In deciding for whom to vote in an election, it is important to not only consider the candidates’ views on the issues, but also their character and moral integrity. As Saint Thomas More says in the famous play “A Man for All Seasons,” “When statesmen ignore their moral consciences, they send themselves and their countries straight to hell.”

In the Leavenworth Times on Aug. 9, there was a letter by Byron Maduska about Jermaine Wilson, a candidate for the upcoming City Commission election in November 2017. Now, in the interests of full disclosure, I should say that I am good friends with Mr. Maduska. We disagree on many political issues, but I have always found him to be a caring person and a person of integrity. For example, several summers back, the air conditioning in my apartment broke down right in the middle of a heat wave with temperatures over 100 degrees. I was going to tough it out, but Mr. Maduska told me that to do so would be dangerous. He put me up in his house until I could get and install a new air conditioner. Also, several years back, a young policewoman lost her job unexpectedly. Mr. Maduska checked around several local police departments and called to tell me several that were hiring.

In his letter, Mr. Maduska noted that Mr. Wilson had served time in jail, and asked whether he had the necessary character and values to be on the City Commission.
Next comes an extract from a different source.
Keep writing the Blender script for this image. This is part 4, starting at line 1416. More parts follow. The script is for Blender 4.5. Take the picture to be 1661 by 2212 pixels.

I have worked on issues of crime and violence for more than four decades, and there definitely are some people who have been to prison who should never be allowed to serve in public office. So it was quite legitimate for Mr. Maduska to raise this issue.

However, I have also done prison ministry for 24 years, so I know first-hand some people who have been to prison who have been able to turn their lives around and become productive members of the community. 

In my chosen field of terrorism, we have a saying, “The best counter-terrorist is an ex-terrorist.” In big cities all over the country, police departments have been aided in their fight against gang violence by ex-gang members who have been to prison and, as the saying goes, “got religion.”

In his letter to the Times on Aug. 10, Mr. Wilson answered many of the questions raised by Mr. Maduska’s letter, so I am glad that he wrote this letter. But in talking to people around Leavenworth, a lot of people still have questions. So let me respectfully suggest to Mr. Wilson that some time soon he hold a public forum where he can make his case for why he feels that his past is no barrier to him doing an effective job as city commissioner, and then take questions from the residents of Leavenworth.

My model for such a forum is an event that took place in the 1960 election. John Kennedy, a Catholic, was running for president, and a Catholic had never been president of the United States. Many people were hesitant to vote for Kennedy because of his faith. So Kennedy went before a meeting of Baptist ministers to explain why his faith would not be a barrier to him doing his duties as president. He was quite successful in his efforts, and he went on to win the 1960 election.  

Finally, I want to thank the Leavenworth Times for enabling the city to have a public discussion of this issue. It is never healthy in a democratic society for issues to be discussed in secrecy.

Ernest Evans is a Leavenworth Times columnist.